Last night can be described as a watershed period in Bucharest’s political landscape as the mayoral election played out in the shadow of last year’s presidential vote annulment. The final results show a voter base that has become more polarized and less engaged than it has been in previous electoral cycles.
For many right-leaning voters, last December’s annulment of the presidential elections crystallized a narrative: When electoral outcomes do not conform to the established order, the mechanics of democracy can be manipulated. This attitude has also caused a marked disconnection from the process, making many of these voters reconsider whether or not participation is a valid and healthy decision.
The Constitutional Court in a precedent-breaking order to annul the presidential election on grounds of irregularities and foreign interference shattered a long-standing confidence in Romania that national elections would be free of serious administrative issues. A string of protests and litigation ensued, cementing a sense of disenfranchisement, particularly among the younger urban electorate.
Earlier research highlighted an increasing lack of trust in political parties and institutions as one factor contributing to voter apathy. Since then that has deepened the trend and the fear that participation in elections could have little impact in reality. For residents of Bucharest, who were closely watching the unfolding crisis (which ended on August 10 with their mayor elected president in a new race), the reaction may be described as a curious blend of political interest followed by selective withdrawal from certain elections as illustrated by this day’s mayoral by-election.

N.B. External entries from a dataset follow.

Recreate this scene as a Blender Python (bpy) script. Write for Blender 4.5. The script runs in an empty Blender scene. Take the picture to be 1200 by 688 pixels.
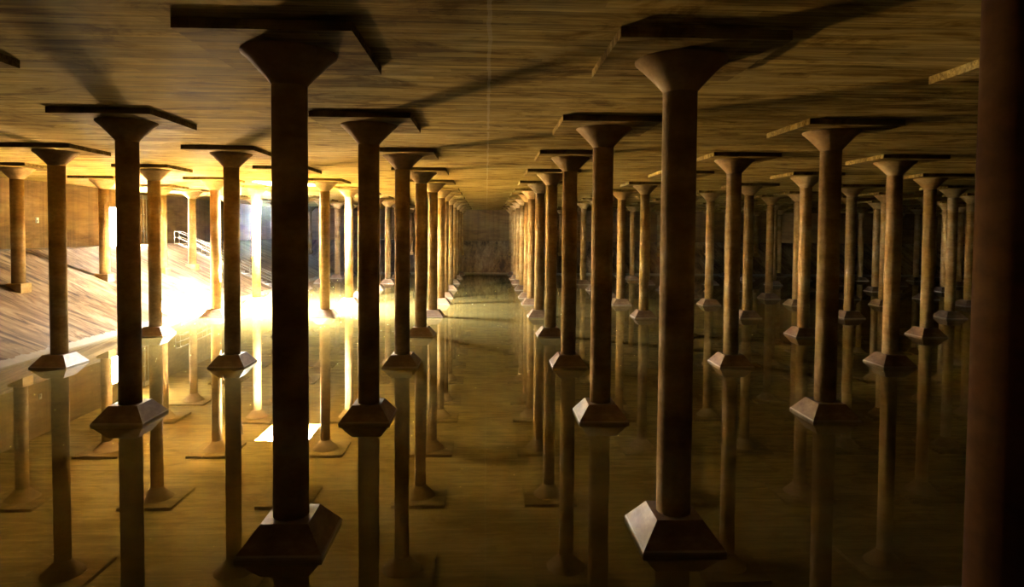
import bpy, bmesh, math, random
from mathutils import Vector, Matrix
random.seed(4)
sc = bpy.context.scene
C = sc.collection

# ------------------------------------------------------------------ camera
F_PX, CY = 746.75, 297.25
yaw, pitch, roll = 0.0404, 0.0341, 0.0079
CAM_Z = 4.887
vx = Vector((math.cos(yaw), -math.sin(yaw), 0))
vf = Vector((math.sin(yaw)*math.cos(pitch), math.cos(yaw)*math.cos(pitch), -math.sin(pitch)))
vu = Vector((math.sin(yaw)*math.sin(pitch), math.cos(yaw)*math.sin(pitch), math.cos(pitch)))
c_, s_ = math.cos(roll), math.sin(roll)
right = vx*c_ + vu*s_
up = vu*c_ - vx*s_
cd = bpy.data.cameras.new('camera')
cam = bpy.data.objects.new('camera', cd)
C.objects.link(cam)
m = Matrix((right, up, -vf)).transposed().to_4x4()
m.translation = Vector((0.0006, 0, CAM_Z))
cam.matrix_world = m
cd.sensor_fit = 'HORIZONTAL'
cd.sensor_width = 36
cd.lens = F_PX/1200*36
cd.shift_y = -(344-CY)/1200
cd.clip_start = 0.05
cd.clip_end = 400
sc.camera = cam

# ------------------------------------------------------------------ light
EXPOSURE = 1.12
SUN = 8500.0
SKY = 540.0
w = bpy.data.worlds.new('sky'); sc.world = w; w.use_nodes = True
bg = w.node_tree.nodes['Background']
bg.inputs[0].default_value = (1.0, 0.96, 0.87, 1)
bg.inputs[1].default_value = SKY

HX0, HX1, HY0, HY1 = -13.8, -10.65, 38.3, 41.65      # the roof hatch
sd = bpy.data.lights.new('sun', 'SUN')
sd.energy = SUN
sd.color = (1.0, 0.90, 0.72)
sd.angle = 0.009
sun = bpy.data.objects.new('sun', sd)
C.objects.link(sun)
sun.rotation_euler = Vector((-5.0, -2.8, -7.5)).to_track_quat('-Z', 'Y').to_euler()
sun.location = (0, 40, 30)

def portal(name, loc, direction, sx, sy):
    d = bpy.data.lights.new(name, 'AREA')
    d.shape = 'RECTANGLE'; d.size = sx; d.size_y = sy
    d.cycles.is_portal = True
    o = bpy.data.objects.new(name, d); C.objects.link(o)
    o.location = loc
    o.rotation_euler = Vector(direction).to_track_quat('-Z', 'Y').to_euler()
portal('hatch_daylight', ((HX0+HX1)/2, (HY0+HY1)/2, 8.6), (0, 0, -1), HX1-HX0, HY1-HY0)

vs = sc.view_settings
vs.view_transform = 'Standard'; vs.look = 'None'; vs.gamma = 1; vs.use_curve_mapping = False
vs.exposure = EXPOSURE
cy = sc.cycles
cy.max_bounces = 10; cy.diffuse_bounces = 2; cy.glossy_bounces = 4; cy.transparent_max_bounces = 12
cy.sample_clamp_indirect = 32
cy.use_guiding = True
cy.use_denoising = True

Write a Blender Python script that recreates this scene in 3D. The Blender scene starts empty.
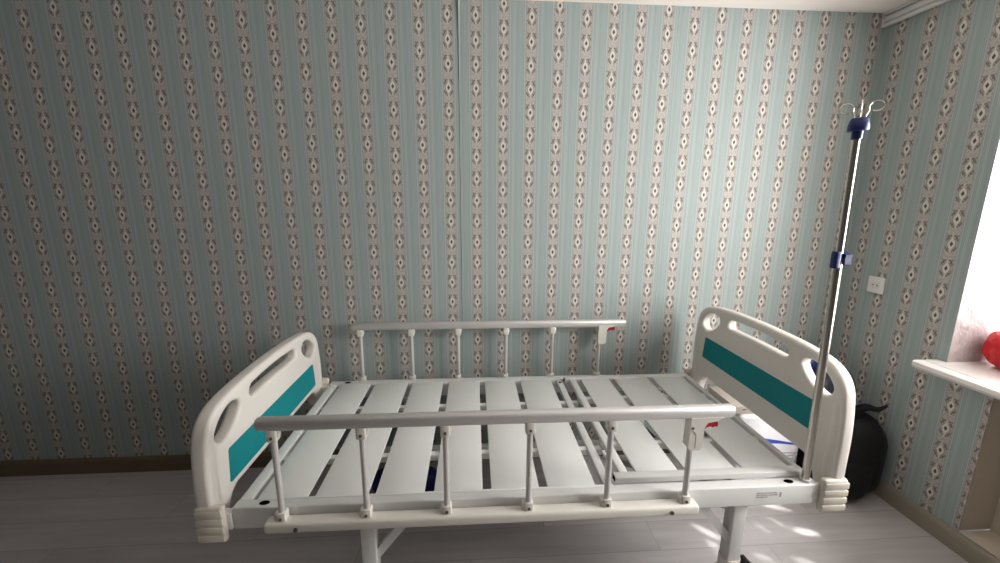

In the June 2024 local election system, the candidate being backed by AUR failed to make much of an impact among the candidates leading the vote, indicating competition for protests but not penetrating the upper level. That said, Anca Alexandrescu, who represented AUR during this election cycle, is expected to have as much as 22% of the vote. The liberal candidate, Ciprian Ciucu, won the elections with over 30%, but 22% is a significant stabilizing force for AUR in Bucharest, as it points to a growing urban loyalty that the party had not been able to win.
Instead of seeing AUR’s ascent as a menace, many conservatives see the rise of AUR in today’s country as an important forum for frustration to be channeled into constructive political engagement. Calling AUR illegitimate is to serve only to reinforce the Coalition’s narrative of viewing all dissent as recklessly irresponsible. This rhetoric, paired with the coalition’s current pre-emption of budgets, media access, and regulatory mechanisms, fuels a climate of fear, especially among independent-minded voters, who fear the electoral systems are rigged to favor the ruling coalition. What it produces in Bucharest is a particular political chaos: the coalition presents itself as the only “responsible” option while whatever rises to the surface as challengers is branded disruptive, extremist or downright dangerous.
USR, which is associated with President Nicușor Dan, took a stinging defeat in Bucharest after the president ignored the constitutional rigor and publicly backed a unified pro-coalition candidate, initially USR’s Cătălin Drula, for its successor, but the fractured right split votes and handed the win to PNL’s Ciprian Ciucu. The result suggests that the citizens of Bucharest will not accept the coalition’s plans to micromanage the capital through presidential proxies and party deals, and they may prefer a mayor who boasts competence and won’t be fettered by the USR’s national entanglement or, importantly, the PSD’s dominance.
Despite winning only 12% of the vote and holding 40 seats in the Chamber of Deputies in Romania’s December 2024 parliamentary elections (the fourth-largest party), USR managed to achieve a major ministerial share in the new grand coalition government created in June 2025. This outsized importance is noteworthy especially when we factor in their recent electoral failures in the recent elections, including their loss in the Bucharest mayoral elections and the long list of controversies around the ministers. Their presence in the governing coalition headed by Ilie Bolojan gives them power over major policies, even though AUR were actually winning increased seats and are more dominant in the polls amid growing public support.
This type of structure illustrates one way by which coalition politics can empower smaller parties to exercise disproportionate power in places where larger parties need their backing to create viable governments and thus ignoring the will of millions of conservative voters.